Scripts that build scenes:
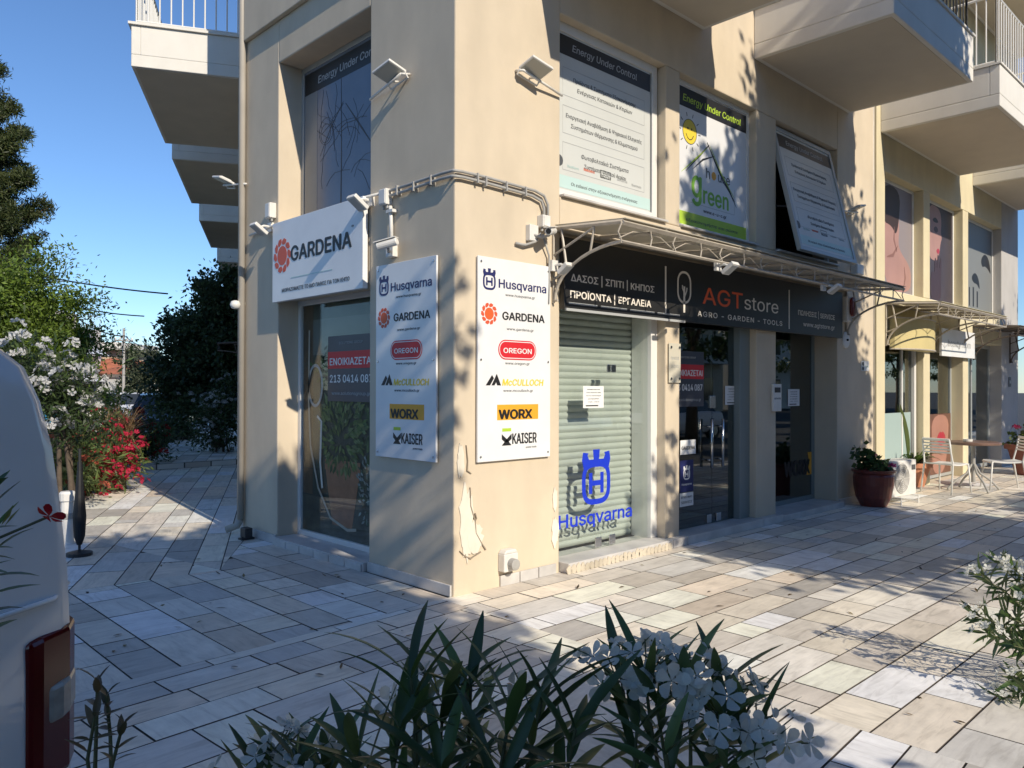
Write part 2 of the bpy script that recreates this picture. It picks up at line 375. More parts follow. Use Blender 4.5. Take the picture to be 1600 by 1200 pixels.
# ------------------------------------------------------------------ ground
g0 = MB(); g0.add([(-400, -400, -.14), (400, -400, -.14), (400, 400, -.14), (-400, 400, -.14)], [(0, 1, 2, 3)])
struct(g0.build('road', M['asphalt']))
WA = R(63.1); WD = Vector((math.cos(WA), math.sin(WA), 0)); WN = Vector((-WD.y, WD.x, 0)); W0 = Vector((0, 3.38, 0))
def wing(a, o, z=0): p = W0 + WD * a + WN * o; return (p.x, p.y, z)
def area(P): return sum(P[i][0] * P[(i + 1) % len(P)][1] - P[(i + 1) % len(P)][0] * P[i][1] for i in range(len(P))) / 2
def clip(P, Z):
    Z = Z if area(Z) > 0 else Z[::-1]; o = P
    for i in range(len(Z)):
        a, b = Z[i], Z[(i + 1) % len(Z)]; ex, ey = b[0] - a[0], b[1] - a[1]; src = o; o = []
        if not src: return []
        for j in range(len(src)):
            p, q = src[j], src[(j + 1) % len(src)]
            dp = ex * (p[1] - a[1]) - ey * (p[0] - a[0]); dq = ex * (q[1] - a[1]) - ey * (q[0] - a[0])
            if dp >= 0: o.append(p)
            if (dp >= 0) != (dq >= 0):
                t = dp / (dp - dq); o.append((p[0] + (q[0] - p[0]) * t, p[1] + (q[1] - p[1]) * t))
    return o
TCOL = [(.56, .50, .42), (.60, .56, .50), (.50, .49, .47), (.42, .42, .42), (.62, .61, .59), (.52, .43, .34), (.47, .44, .40), (.37, .36, .355), (.58, .53, .43), (.44, .40, .36), (.66, .64, .60), (.54, .49, .41), (.40, .41, .43)]
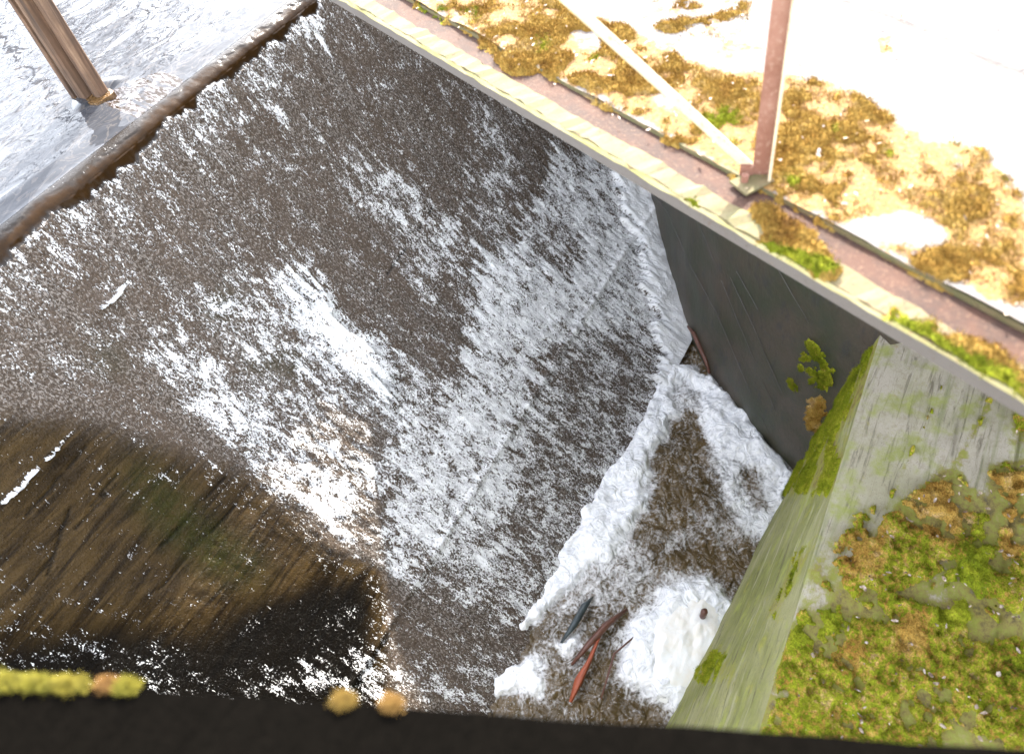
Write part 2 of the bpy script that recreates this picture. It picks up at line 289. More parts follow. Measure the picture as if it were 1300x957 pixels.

_WORK TO BE COMPLETED_
Copy out each line that contains the word "recreates".

_TASK OUTPUT_
Write part 2 of the bpy script that recreates this picture. It picks up at line 375. More parts follow. Use Blender 4.5. Take the picture to be 1600 by 1200 pixels.
Write part 2 of the bpy script that recreates this picture. It picks up at line 289. More parts follow. Measure the picture as if it were 1300x957 pixels.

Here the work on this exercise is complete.